Muchos esperaban que Jesús instaurara un reino de carácter temporal después de vencer el poder romano, y ellos tendrían un puesto privilegiado cuando llegara el momento. En el Evangelio de la Misa de hoy (Lucas 19, 11-28), Jesús corrige ese error con una parábola: Un
personaje ilustre marcha a un país lejano y deja la administración de su territorio a diez hombres, y les da diez minas -unos 35 gramos de oro cada una-, con la orden: Negociad hasta mi vuelta.
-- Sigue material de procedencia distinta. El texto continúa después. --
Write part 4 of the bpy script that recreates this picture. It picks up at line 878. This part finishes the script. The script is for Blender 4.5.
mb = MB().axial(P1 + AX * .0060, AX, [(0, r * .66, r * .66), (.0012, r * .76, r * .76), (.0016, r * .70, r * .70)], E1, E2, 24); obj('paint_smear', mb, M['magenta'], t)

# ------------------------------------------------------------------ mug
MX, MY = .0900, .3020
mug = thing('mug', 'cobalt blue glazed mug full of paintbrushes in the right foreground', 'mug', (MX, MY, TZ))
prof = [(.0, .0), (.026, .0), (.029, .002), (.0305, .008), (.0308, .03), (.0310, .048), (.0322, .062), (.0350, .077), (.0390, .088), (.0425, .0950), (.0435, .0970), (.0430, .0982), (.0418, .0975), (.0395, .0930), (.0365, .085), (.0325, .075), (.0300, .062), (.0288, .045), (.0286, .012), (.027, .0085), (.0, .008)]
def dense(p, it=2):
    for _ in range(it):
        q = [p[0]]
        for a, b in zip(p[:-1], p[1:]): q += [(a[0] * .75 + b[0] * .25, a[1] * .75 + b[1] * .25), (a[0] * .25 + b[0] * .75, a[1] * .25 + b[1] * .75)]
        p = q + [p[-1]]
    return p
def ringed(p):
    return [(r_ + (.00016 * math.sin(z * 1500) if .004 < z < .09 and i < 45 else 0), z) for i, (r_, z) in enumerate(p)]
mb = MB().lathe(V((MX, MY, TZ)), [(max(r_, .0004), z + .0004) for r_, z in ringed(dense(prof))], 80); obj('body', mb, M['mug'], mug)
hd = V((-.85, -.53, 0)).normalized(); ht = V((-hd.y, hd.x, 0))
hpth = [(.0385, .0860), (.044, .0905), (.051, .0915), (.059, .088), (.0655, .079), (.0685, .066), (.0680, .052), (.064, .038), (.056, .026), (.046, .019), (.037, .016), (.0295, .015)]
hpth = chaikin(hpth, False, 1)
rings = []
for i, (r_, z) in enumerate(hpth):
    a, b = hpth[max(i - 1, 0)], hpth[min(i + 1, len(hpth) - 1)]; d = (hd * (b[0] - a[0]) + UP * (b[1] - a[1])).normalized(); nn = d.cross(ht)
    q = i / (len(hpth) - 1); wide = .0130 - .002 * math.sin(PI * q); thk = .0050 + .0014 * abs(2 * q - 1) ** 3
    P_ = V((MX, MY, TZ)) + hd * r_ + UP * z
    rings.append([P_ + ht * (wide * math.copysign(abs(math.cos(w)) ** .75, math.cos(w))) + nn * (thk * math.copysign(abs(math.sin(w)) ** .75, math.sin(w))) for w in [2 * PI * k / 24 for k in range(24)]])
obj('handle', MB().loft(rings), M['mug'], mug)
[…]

Y ésto es lo que sigue haciendo la Iglesia desde Pentecostés, donde recibió el inmenso Don del Espíritu Santo y con Él, enviado por Cristo, la infalible palabra de Dios, la fuerza de los sacramentos. Nos toca a cada cristiano hacer rendir el tesoro de gracias que el Señor deposita en nuestras manos: procurar con empeño que Él esté en todas las realidades humanas. Sólo en Él encuentra sentido nuestro quehacer aquí en la tierra. La Iglesia entera y cada cristiano, es depositaria del tesoro de Cristo: crece la santidad de Dios en el mundo cuando cada uno luchamos por ser fieles a nuestros deberes, a los compromisos que, como ciudadanos, como cristianos, hemos contraído.
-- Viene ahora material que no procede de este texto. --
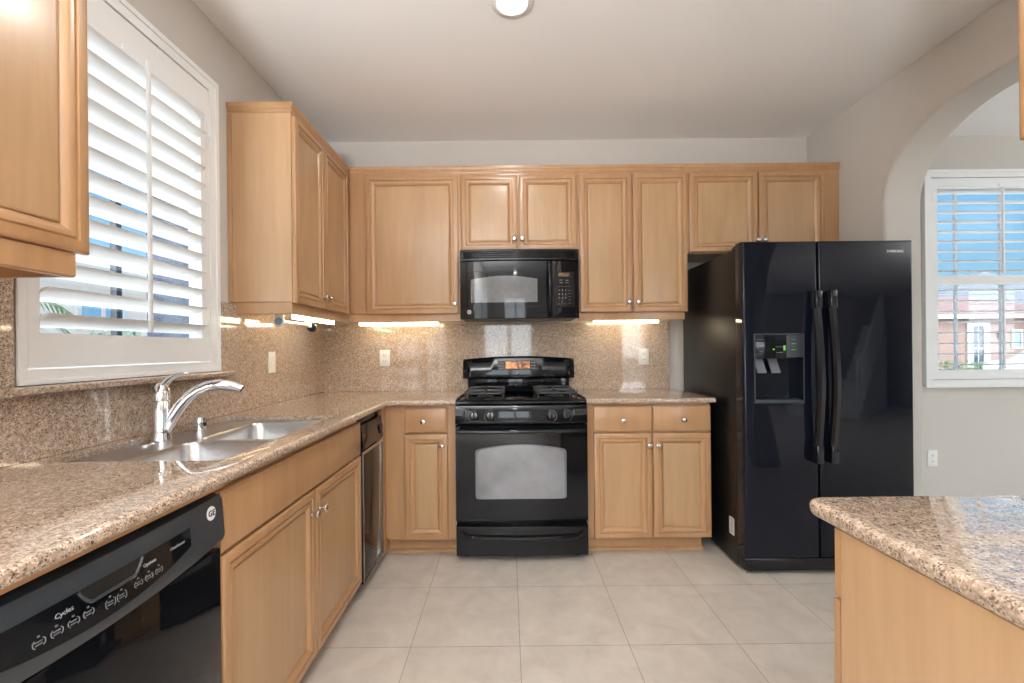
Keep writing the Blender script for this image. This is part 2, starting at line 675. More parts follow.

Jesús veía en los ojos de muchos fariseos un odio creciente y el rechazo más completo. ¡Qué duro debió ser para el Maestro aquel rechazo tan frontal, que alcanzará su punto culminante en la Pasión, poco tiempo mas tarde! En la actualidad sucede lo mismo. En la literatura, en el arte, en la ciencia, en las familias, parece oírse el grito: ¡No queremos que éste reine sobre nosotros!

En el mundo hay millones de hombres que se encaran con Jesucristo o, mejor dicho, con Su sombra, porque no lo conocen, ni han visto la belleza de su rostro, ni saben la maravilla de su doctrina. Nosotros serviremos a Nuestro Señor como a nuestro Rey, como el Salvador de la Humanidad entera y de cada uno de nosotros. ¡Serviam, te serviré, Señor! Le decimos en la intimidad de nuestro corazón.
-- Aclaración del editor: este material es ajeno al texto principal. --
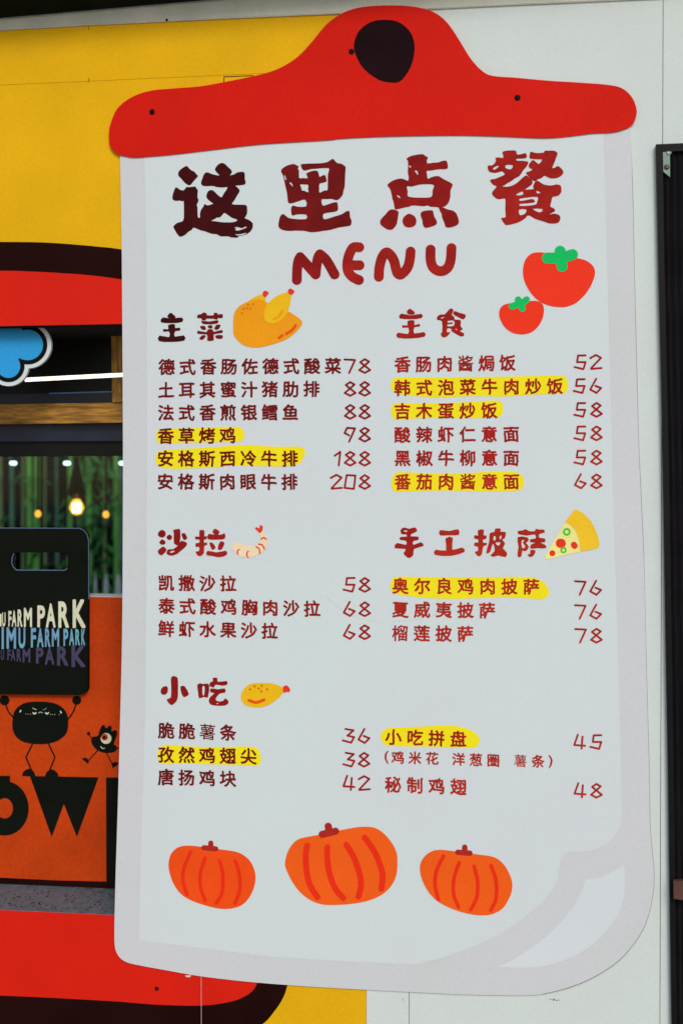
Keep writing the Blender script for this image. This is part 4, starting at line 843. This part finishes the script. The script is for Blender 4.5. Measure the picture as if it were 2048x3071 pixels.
# ------------------------------------------------------------------ black sliding door at the right edge
DD = .024
dn = empty('sliding_door', at(2040, 3071, DD), 'black metal door with pleated charcoal fabric and a small steel bracket at the wall edge', 'door')
fo = [(1965.7, 432.7), (1973, 780), (1982, 1150), (1987, 1400), (1992, 1725), (2002, 2290), (2008, 2726), (2013, 3071), (2016, 3200)]
fi = [(1986, 455), (1991, 780), (1999, 1150), (2005, 1400), (2010, 1725), (2019, 2290), (2024, 2726), (2029, 3071), (2032, 3200)]
flat('jamb', [[fo + fi[::-1]]], DD, M['door'], dn, thick=.021)
flat('head', [[[(1965.7, 432.7), (2300, 418), (2300, 441), (1986, 455)]]], DD - .0004, M['door'], dn, thick=.021)
def lerp_f(y, off):
    for (x0, y0), (x1, y1) in zip(fi, fi[1:]):
        if y <= y1: return x0 + (x1 - x0) * (y - y0) / (y1 - y0) + off
    return fi[-1][0] + off
k = 0; off = -3.0
while off < 120:
    w = 21.0; ys = [446, 780, 1150, 1400, 1725, 2290, 2726, 3071, 3190]
    V = []
    for y in ys:
        a = at(lerp_f(y, off), y, .006); b = at(lerp_f(y, off + w * .62), y, .015); c = at(lerp_f(y, off + w), y, .006)
        V += [a, b, c]
    F = []
    for i in range(len(ys) - 1):
        F += [(3 * i, 3 * i + 3, 3 * i + 4, 3 * i + 1), (3 * i + 1, 3 * i + 4, 3 * i + 5, 3 * i + 2)]
    mesh_obj('pleat', V, F, M['slat'], dn); off += w; k += 1
br = flat('bracket', [[[(1986.5, 453.5), (2016, 452), (2012.5, 457), (2007.5, 466), (2008, 531), (1988, 515)]]], .022, M['metal'], dn, thick=.004)
lathe('screw', [(0, .004), (.004, .003), (.006, 0)], at(2003, 459, .023), (0, -1, 0), material('bright_screw', (.8, .8, .7), .25, .5, metal=.7), br, 12)
lathe('screw', [(0, .002), (.004, .003), (.0075, 0)], at(1998, 501, .023), (0, -1, 0), M['handle'], br, 12)
hd = flat('handle', [[[(2019, 2643), (2060, 2640), (2060, 2702), (2036, 2698), (2020, 2696)]]], .055, M['handle'], dn, thick=.02)
bpy.data.objects.remove(_fo)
Al cabo de un tiempo volvió aquel personaje ilustre: entonces,recompensó espléndidamente a aquellos siervos que se afanaron por hacer rendir lo que recibieron, y castigó duramente a quienes en su ausencia lo rechazaron, y al administrador que malgastó el tiempo y no hizo rendir la mina que había recibido. "Nunca os pesará haberle amado", solía repetir San Agustín.

El Señor es buen pagador, ya en esta vida, cuando somos fieles. ¡Que será en el Cielo! Ahora nos toca extender este reino de Cristo en el medio en el que nos movemos, especialmente con aquellos que tenemos encomendados.